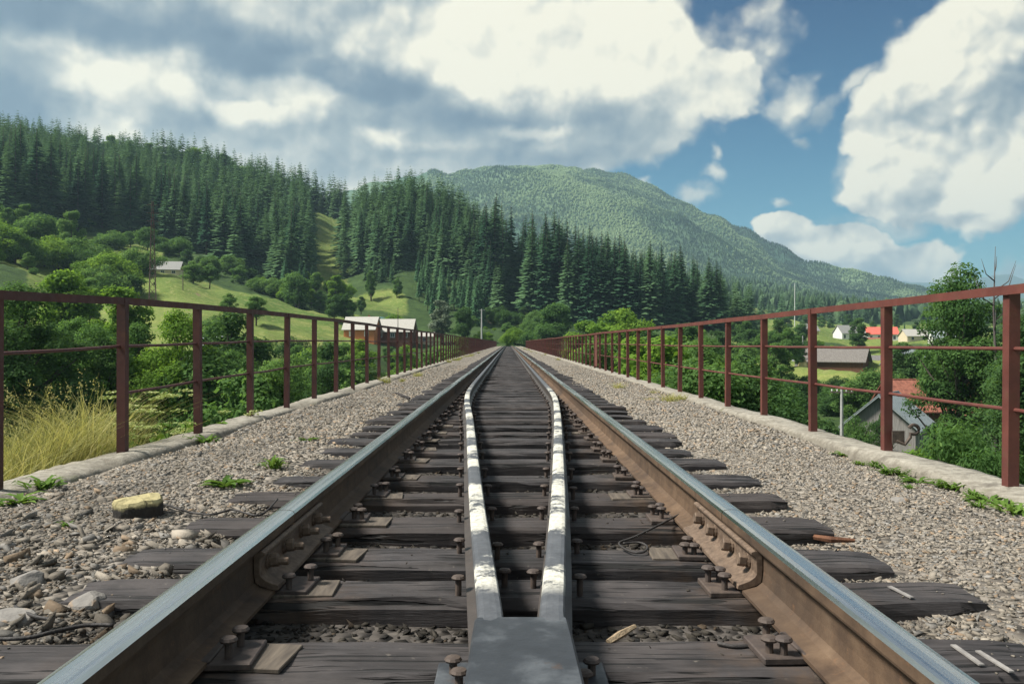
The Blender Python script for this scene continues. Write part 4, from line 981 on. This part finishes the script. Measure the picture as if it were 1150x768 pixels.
me=blades(xx,yy,Z-.03,Hs,'seed_stalks',M['dry_grass'],'',.15,.003,tone=.75)
so=obj('grass_stalks',me); tag(so,'thin upright seed stalks standing above the dry grass outside the left railing','grass',kind='stuff')
k=np.repeat(np.arange(n),14); t=rng.uniform(.78,1.0,len(k)); Pq=np.stack([xx[k]+rng.normal(0,.012,len(k)),yy[k]+rng.normal(0,.012,len(k)),Z[k]+Hs[k]*(t-.18*t**3)],-1)
V,Fq=leaf_quads(Pq,rot_rows(len(k),rng),np.full(len(k),.007),rng,2.5); me2=np_mesh('seed_heads',V,Fq,[M['dry_grass']],False,{'v':('FACE',np.clip(rng.normal(.8,.1,len(k)),0,1))}); obj('seed_head',me2,so)['kind']='stuff'
def weed_mesh(seed,nl=22,L=.13,w=.028,up=.5):
    r=np.random.default_rng(seed); V=[];Fq=[];val=[]
    for i in range(nl):
        a=r.uniform(0,6.28); l=L*r.uniform(.5,1.2); u=up*r.uniform(.4,1.3); c0=r.normal(0,L*.22,2); v=np.clip(r.normal(.5,.2),0,1); b=len(V)
        for t,ww in((0,.25),(.35,1),(.7,.85),(1,.08)):
            x=c0[0]+math.cos(a)*l*t; y=c0[1]+math.sin(a)*l*t; z=l*u*(1.6*t-1.1*t*t); k=w*ww*r.uniform(.8,1.2)*.5
            V+=[(x-math.sin(a)*k,y+math.cos(a)*k,z+k*.4),(x,y,z),(x+math.sin(a)*k,y-math.cos(a)*k,z+k*.4)]
        for q in range(3):
            for s in range(2): Fq.append((b+q*3+s,b+q*3+s+1,b+q*3+s+4,b+q*3+s+3)); val.append(v)
    return np_mesh('weed',np.array(V),np.array(Fq),[M['weed_leaves']],False,{'v':('FACE',np.array(val))})
WM=[weed_mesh(1),weed_mesh(2,30,.12,.022,.8),weed_mesh(3,18,.16,.04,.5),weed_mesh(4,40,.10,.016,1.1)]
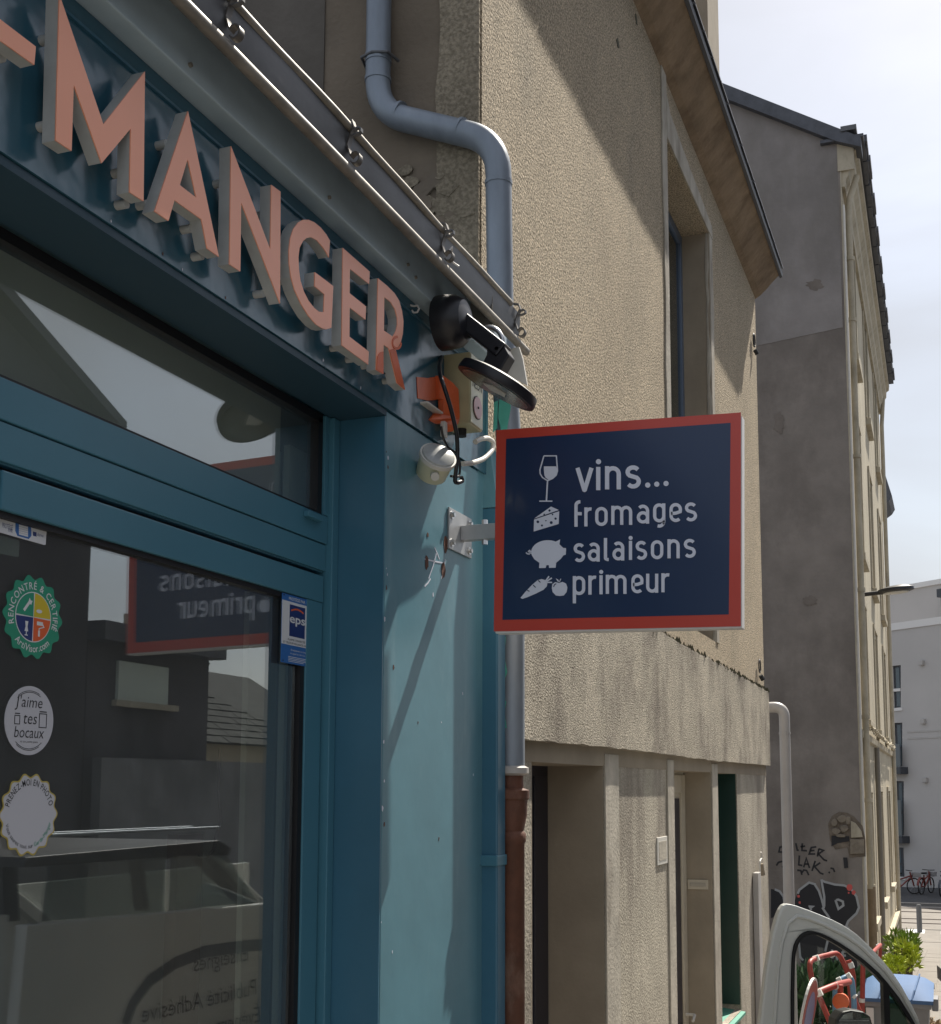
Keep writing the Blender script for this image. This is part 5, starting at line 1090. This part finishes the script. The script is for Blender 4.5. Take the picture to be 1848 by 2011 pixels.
def plant(name, label, cat, c, rx, ry_, rz, n, size, mt, group=None, clumps=7, narrow=.35):
    t = thing(name, label, cat, (c[0], c[1], gz(c[1])), group)
    q = MB(); q2 = MB()
    for i in range(clumps):
        cc = (c[0] + random.uniform(-.7, .7) * rx, c[1] + random.uniform(-.7, .7) * ry_, c[2] + random.uniform(-.7, .8) * rz)
        leaves(q, cc, rx * .5, ry_ * .5, rz * .45, n // clumps, size, narrow=narrow)
        q2.tube([(c[0] + random.uniform(-.1, .1), c[1], gz(c[1])), ((c[0] + cc[0]) / 2, (c[1] + cc[1]) / 2, cc[2] * .5 + gz(c[1]) * .5), cc], .012, 5)
    q.build('foliage', mt, t); q2.build('stem', STEM, t)
plant('dark_bush', 'dark green fig like bush growing at the foot of the grey gable', 'bush', (-1.75, 14.0, -.92), .85, .8, .72, 5200, .15, LEAF_D, clumps=16, narrow=.30)
plant('young_shoot', 'lighter green shoots at the base of the dark bush', 'plant', (-1.35, 12.2, -.95), .45, .4, .4, 900, .10, LEAF_M, clumps=6)
pk_ = ony(1772, 1868, 19.6)
plant('yellow_green_shrub', 'tall yellow green shrub against the stone facade plinth', 'shrub', (pk_.x, 19.6, pk_.z), .20, .3, .25, 520, .11, LEAF_M, 'pavement weeds', 10, .2)
pk_ = ony(1750, 1893, 16.8)
plant('yellow_green_shrub', 'low bright yellow green shrub nearest the blue lidded bin', 'shrub', (pk_.x, 16.8, pk_.z), .15, .3, .10, 560, .055, LEAF_Y, 'pavement weeds', 8, .4)
pk_ = ony(1783, 1882, 18.4)
plant('yellow_green_shrub', 'bright tipped shrub at the outer edge of the pavement weeds', 'shrub', (pk_.x, 18.4, pk_.z), .14, .3, .20, 330, .11, LEAF_Y, 'pavement weeds', 6, .22)
pk_ = ony(1775, 1925, 15.5)
q = MB(); leaves(q, (pk_.x, 16.2, gz(16) + .03), .5, 1.2, .05, 500, .07, up=.2); o = q.build('dry_grass', mat('dry_grass_straw', (.30, .21, .12), .8, var=.3, vscale=20), None); o['kind'] = 'stuff'; o['label'] = 'dry brown grass tufts on the pavement behind the bin'; o['category'] = 'grass'

# ================================================================== WHITE VAN with open door
van = thing('white_van', 'white van parked at the kerb with its front door open towards the shop', 'van', (.9, 5.5, -.5))
XV = .06; VW = 1.72; gv = -.42
side = [(3.95, .0), (3.9, .6), (3.95, 1.36), (5.62, 1.31), (5.62, -.05)]
tilt = lambda u, v, w: Vector((XV + w, u, v))
hole_r = [(4.62 + .36 * math.cos(R(t)), .05 + .38 * math.sin(R(t))) for t in range(0, 181, 15)]
q = MB(); q.prism([(3.95, .0), (3.9, .6), (3.95, 1.36), (5.60, 1.31), (5.60, -.08), (4.98, -.08)] + hole_r[0:] + [(4.2, -.02)], 0, .06, tilt); body = q.build('body_side', CAR, van, bev=.01)
q = MB(); q.box(XV + .061, XV + VW, 3.93, 5.6, .0, .5); q.box(XV + .061, XV + VW, 5.6, 6.3, -.1, .3); q.build('floor_pan', CARIN, van)
q = MB(); q.box(XV + VW, XV + VW + .05, 3.95, 8.0, -.05, 1.34); q.box(XV + .07, XV + VW - .01, 3.88, 3.93, .0, 1.4); q.build('far_side', CAR, van)
q = MB(); q.prism([(6.32, -.05), (6.32, .60), (6.55, .66), (7.6, .52), (7.95, .35), (8.0, .1), (7.7, -.05)], 0, VW + .04, tilt); q.build('bonnet', CAR, van, bev=.03)
q = MB(); q.prism([(3.98, 1.58), (4.0, 1.62), (5.2, 1.64), (5.3, 1.60), (5.28, 1.56)], .06, VW - .04, tilt); rfv = q.build('roof', CARDARK, van, bev=.01)
for xx in (.10, .26): q = MB(); q.tube([(XV + xx, 4.0, 1.70), (XV + xx, 5.25, 1.70)], .007, 8); q.build('roof_rail', PIPE, rfv)
q = MB(); q.prism([(5.26, 1.58), (5.33, 1.60), (6.52, .70), (6.40, .66)], .03, .10, tilt); q.prism([(5.26, 1.58), (5.33, 1.60), (6.52, .70), (6.40, .66)], VW - .08, VW - .01, tilt); q.build('windscreen_pillar', CAR, van, bev=.008)
q = MB(); q.prism([(5.23, 1.56), (5.26, 1.58), (6.395, .68), (6.36, .66)], .015, .09, tilt); q.build('door_seal', RUBBER, van)
q = MB(); q.prism([(5.35, 1.58), (5.36, 1.59), (6.49, .72), (6.48, .71)], .11, VW - .09, tilt); q.build('windscreen', GLASS_C, van)
q = MB(); q.prism([(4.0, 1.36), (4.02, 1.58), (4.1, 1.58), (4.08, 1.36)], .03, .08, tilt); q.prism([(4.80, 1.335), (4.80, 1.58), (4.84, 1.58), (4.84, 1.333)], .03, .08, tilt); q.prism([(5.50, 1.32), (5.24, 1.57), (5.30, 1.58), (5.60, 1.32)], .03, .08, tilt); q.build('window_pillar', CARDARK, van)
q = MB(); q.prism([(4.08, 1.36), (4.1, 1.58), (4.8, 1.58), (4.8, 1.335)], .05, .056, tilt); q.prism([(4.84, 1.333), (4.84, 1.58), (5.24, 1.57), (5.5, 1.32)], .05, .056, tilt); q.build('side_window', GLASS_D, van)
for y_ in (4.62, 7.15):
    q = MB(); q.tube([(XV + .02, y_, gz(y_) + .31), (XV + .04, y_, gz(y_) + .31), (XV + .2, y_, gz(y_) + .31)], .3, 28, True, [.29, .31, .31]); wh = q.build('wheel', TYRE, van, smooth=True)
    q = MB(); q.cyl((XV + .01, y_, gz(y_) + .31), (XV + .03, y_, gz(y_) + .31), .2, 20); q.build('rim', RIM, wh)
def PRr(X, Y, x):
    d_ = ray(X, Y); xg = 2 * (XD - .024); s_ = (x - xg) / (-d_.x); return (s_ * d_.y, EYE + s_ * d_.z)
sw_ = [PRr(a, b, XV) for a, b in ((232, 2010), (245, 1970), (275, 1925), (320, 1890), (370, 1868), (440, 1856), (560, 1846))]
q = MB(); q.ribbon(sw_, .028, -.0012, -.0004, tilt); q.build('swoosh_graphic', mat('graphic_grey', (.12, .13, .14), .4), van)
q = MB()
for s_, (xa_, ya_), (xb_, yb_) in (('Enseignes', (352, 1897), (448, 1884)), ('Publicité Adhésive', (262, 1957), (462, 1950)), ('Évènementiel', (330, 2006), (468, 2003))):
    a = PRr(xa_, ya_, XV); b = PRr(xb_, yb_, XV); w_ = b[0] - a[0]
    # lettering reads from the pavement: on the side facing -x text runs towards -y
    vs_, fs_, g0, g1 = glyphs(s_, .12); k = w_ / (g1 - g0)
    q.add([Vector((XV - .001, b[0] - (v.x - g0) * k, min(a[1], b[1]) + v.y * k)) for v in vs_], fs_)
q.build('lettering', mat('graphic_dark', (.06, .06, .07), .4), van)
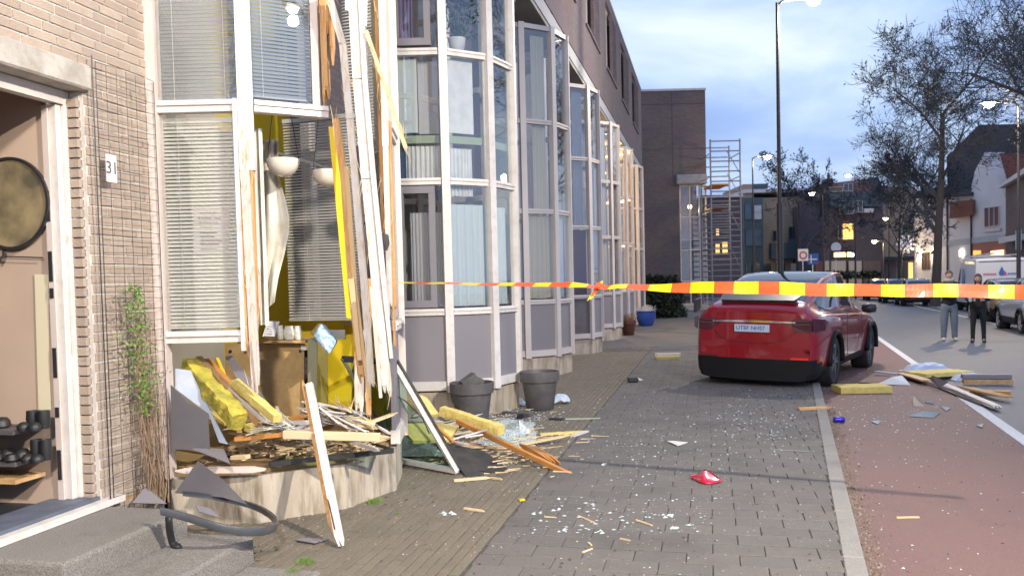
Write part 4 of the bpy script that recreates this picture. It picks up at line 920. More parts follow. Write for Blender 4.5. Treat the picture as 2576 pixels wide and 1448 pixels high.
# block on pavement further back
bl_ = build('foam_block', MB().bar(G(1648, 903) + V((0, 0, .09)), G(1712, 902) + V((0, 0, .09)), .12, .06), m_white, label='white and yellow layered block alone on the pavement left of the car', cat='block')
build('yellow_layer', MB().bar(G(1650, 904) + V((0, 0, .03)), G(1710, 903) + V((0, 0, .03)), .11, .058), m_foam, bl_)
build('dark_box', MB().bbox(G(1580, 962), (.17, 0, 0), (0, .12, 0), (0, 0, .08)), m_black, bevel=.02, label='small black plastic box on the pavement', cat='box')
lay((1598, 952), (1612, 957), .08, .02, m_white, 'white scrap beside the small black box', cat='scrap')
lay((2008, 1031), (2085, 1027), .07, .03, m_wood, 'pale broken lath lying across the kerb', splits=2)
# crumpled white thing beside pot
for (x_, y_, s_, lb) in ((1411, 1014, .12, 'crumpled pale blue plastic right of the empty flowerpot'), (1305, 1020, .09, 'pale blue scrap of plastic left of the empty flowerpot')):
    p = G(x_, y_); mb = MB(); vs = []; 
    for i in range(7):
        for j in range(7):
            q = p + V(((i - 3) / 3 * s_, (j - 3) / 3 * s_ * .7, 0)); r2 = max(0, 1 - ((i - 3) ** 2 + (j - 3) ** 2) / 12); q.z = .01 + r2 * s_ * .9 + rr(0, .03); vs.append(q)
    mb.add(vs, [(i * 7 + j, (i + 1) * 7 + j, (i + 1) * 7 + j + 1, i * 7 + j + 1) for i in range(6) for j in range(6)]); build('crumpled_plastic', mb, m_panelblue, label=lb, cat='plastic')

# ------------------------------------------------------------------ flowerpots
def pot(c, r_, h, mat, label, soil=False, rim=True):
    c = V(c); pr = [(r_ * .66, 0), (r_ * .70, .01), (r_ * .90, h * .74), (r_ * 1.0, h * .745), (r_ * 1.03, h * .97), (r_ * 1.02, h), (r_ * .94, h), (r_ * .9, h * .9), (r_ * .62, .04)] if rim else [(r_ * .62, 0), (r_ * .7, h * .1), (r_ * .95, h * .55), (r_ * .93, h * .9), (r_ * 1.02, h * .95), (r_ * 1.02, h), (r_ * .92, h), (r_ * .85, h * .85)]
    return build('flowerpot', MB().lathe(pr, c, 36), mat, smooth=40, label=label, cat='flowerpot')
pc = V((-.49, 9.78, 0)); p1_ = pot(pc, .255, .48, m_pot, 'dark grey flowerpot with broken pieces in it, beside the bay plinth')
build('pot_shard', MB().bar(pc + V((-.1, -.05, .44)), pc + V((.05, 0, .54)), .16, .12), m_pot, label='dark broken piece lying in the grey flowerpot', cat='fragment')
build('pot_shard', MB().bar(pc + V((.03, .02, .42)), pc + V((.08, .04, .53)), .09, .14), m_pot, label='smaller dark piece leaning on the other one in the grey flowerpot', cat='fragment')
g2 = G(1360, 1033); pc2 = V((g2.x, g2.y + .16, 0)); pot(pc2, .25, .49, m_pot, 'empty dark grey flowerpot standing free on the clinkers')

# ------------------------------------------------------------------ foreground: door, steps, hallway
st_ = fwall
def stp(name_, u0, u1, n0, n1, z1, label, mat=m_step, z0=-.05):
    mb = MB().box(u0, u1, -n1, -n0, z0, z1); return build(name_, mb, mat, frame=fwall, label=label, cat='step', bevel=.018, seg=2)
stp('upper_step', -1.62, -.62, .035, .585, .30, 'upper washed gravel step under the open door')
stp('lower_step', -1.9, -.60, .588, 1.01, .15, 'lower washed gravel step on the pavement')
stp('ground_slab', -1.2, -.72, 1.03, 1.5, .012, 'flat gravel slab at the foot of the steps')
thr = empty('threshold', B(-1.3, 0, .3), 'dark blue door threshold with white edge under the open door', 'threshold')
build('white_edge', MB().box(-1.9, -.50, -.06, .0, .305, .345), m_white, thr, frame=fwall)
build('sill_board', MB().box(-1.76, -.645, .005, .28, .31, .365), M('blue_grey_sill', (.13, .15, .20), .6, var=.5, vs=9), thr, frame=fwall)
dr = empty('door_frame', B(-.8, -.1, .35), 'white door frame of the open front door with a diagonal patch of light', 'door frame')
build('jamb', MB().box(-.70, -.657, .095, .16, .366, 2.83), m_white, dr, frame=fwall, bevel=.003)
build('inner_jamb', MB().box(-.745, -.703, .115, .215, .366, 2.745), m_white, dr, frame=fwall, bevel=.003)
build('jamb', MB().box(-1.76, -1.70, .095, .21, .366, 2.745), m_white, dr, frame=fwall)
build('head', MB().box(-1.76, -.703, .095, .16, 2.75, 2.83), m_white, dr, frame=fwall)
build('lock_strip', MB().box(-.760, -.748, .165, .205, .366, 2.74), m_pink, dr, frame=fwall)
for z in (2.14, 1.78, 1.62, 1.20, .90, .58): build('strike_plate', MB().box(-.766, -.761, .172, .198, z - (.09 if z not in (1.62, .90) else .03), z + (.09 if z not in (1.62, .9) else .03)), m_dk, dr, frame=fwall)
build('door_bell', MB().box(-.672, -.642, .06, .094, 2.06, 2.16), m_white, frame=fwall, bevel=.006, label='small white doorbell on the door frame beside the brick pier', cat='doorbell')
# hallway: its side wall faces the camera through the open door
m_hall = M('hall_plaster', (.56, .42, .33), .9, var=.35, vs=1.2); m_hallp = M('hall_cream_wallpaper', (.72, .64, .46), .9)
build('hallway_wall', MB().box(-3.6, -.68, 2.2, 2.25, .3, 3.1), m_hall, bld, frame=fwall)
build('hallway_wall', MB().box(-.74, -.70, .22, 2.2, .3, 3.1), m_hall, bld, frame=fwall)
build('hallway_wall', MB().box(-3.6, -3.5, .22, 2.2, .3, 3.1), m_hall, bld, frame=fwall)
build('hallway_ceiling', MB().box(-3.6, -.7, .2, 2.2, 2.95, 3.0), m_hall, bld, frame=fwall)
build('hallway_floor', MB().box(-3.6, -.7, .28, 2.2, .2, .33), M('dark_hall_floor', (.03, .03, .04), .5), bld, frame=fwall)
SP = B(-.745, 0); hn = -US
def HW(px, py, off=0.0): return onplane(px, py, SP + hn * off, hn)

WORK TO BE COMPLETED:
Select every line where the word "Write" occurs.

OUTPUT:
The Blender Python script for this scene continues. Write part 4, from line 981 on. This part finishes the script. Measure the picture as if it were 1150x768 pixels.
Write part 4 of the bpy script that recreates this picture. It picks up at line 920. More parts follow. Write for Blender 4.5. Treat the picture as 2576 pixels wide and 1448 pixels high.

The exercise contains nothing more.